At first the population increased exponentially, doubling every 55 days. As the number of mice increased, aberrant behaviours appeared. Males, incapable of defending their territories or their personal space from the press of population, stopped trying. Some mice became what were called the 'beautiful ones', who engaged in incessant preening and display without truly engaging with their fellows. Other mice went on rampages of attacking and murdering their fellows at random until they themselves were killed. The surviving victims of these attacks went on to become attackers themselves. As a society as a whole, care for the young ceased as the mice turned on their own children.

I mean, I'm just saying.

Anyway, Barack Obama has made some fairly serious noises about gun control, but there's been a lot of talk about how "the Powerful Gun Lobby" will block meaningful change. As the representatives of this Powerful Gun Lobby, the National Rifle Association spends $720,000 a year on political lobbying. In US political terms, that's nothing. Advocates of gun control could easily outspend the Powerful Gun Lobby by passing around a hat for a week. The realty is rather harsher. There are at least 300 million guns in private hands in the US of which at least 80 million are semiautomatic rifles, including such beauties as the Barratt .50 sniping rifle, and the question I tend to ask is how, precisely, does anyone seriously expect to "control" that lot? For all that 'a ban on semiautomatic weapons' has been mooted, it always seems to be mooted by people who very clearly aren't volunteering to go round trying to take them off people. The best anyone can hope for from Obama is some restrictions on the sale of extended magazines to slightly slow down the rate of killing that armed fruitcakes are capable of, and maybe a bit more restriction on the sale of forearms to people with lobotomy scars on their forehead and a packet of Olanzapine sticking out of their breast pocket.
At risk of seeming critical, some people seem to hold a belief in the power of the state to pass laws which will magically change the world. A belief that banning hunting with hounds in the UK would stop people doing it, or a belief that raising the top rate of tax wouldn't result in people giving the Treasury the bird and moving their money to Singapore, and here's a belief here that by making a law banning private ownership of Tommy Guns would result in tens of millions of Americans shrugging their shoulders and saying "Oh well, it was fun whilst it lasted" before popping them in a bin at their local mall.
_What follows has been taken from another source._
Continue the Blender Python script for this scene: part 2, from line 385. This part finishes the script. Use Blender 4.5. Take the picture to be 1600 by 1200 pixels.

As it is, there's no way Obama - or Senate of Congress - is going to be mad enough to try doing that because the the thought of some more Waco-esque shots filling the evening news is going to give their political advisors the heebie-jeebies.

So really, not a lot is going to happen as a result of the Sandy Hook shootings. There'll be a certain amount of political posturing and maybe a bit of round-the-edges tinkering to gun laws in the 'states, but a root and branch change cannot be effected by law without an acceptance that trying to enforce the law would be bloody to a degree hitherto unseen and possibly unimaginable. Cultural change of a sort desired by the gun control lobby is something which can only take decades to achieve, and the will to work at that seems lacking. One of the cornerstones of the US right to bear arms is the dictum "The price of freedom is eternal vigilance". If the gun control people want to change attitudes, they might start pointing out that The price of freedom is not only eternal vigilance, but also two dozen dead six year olds every six months. That way at least people can ask if the price is one they want to pay.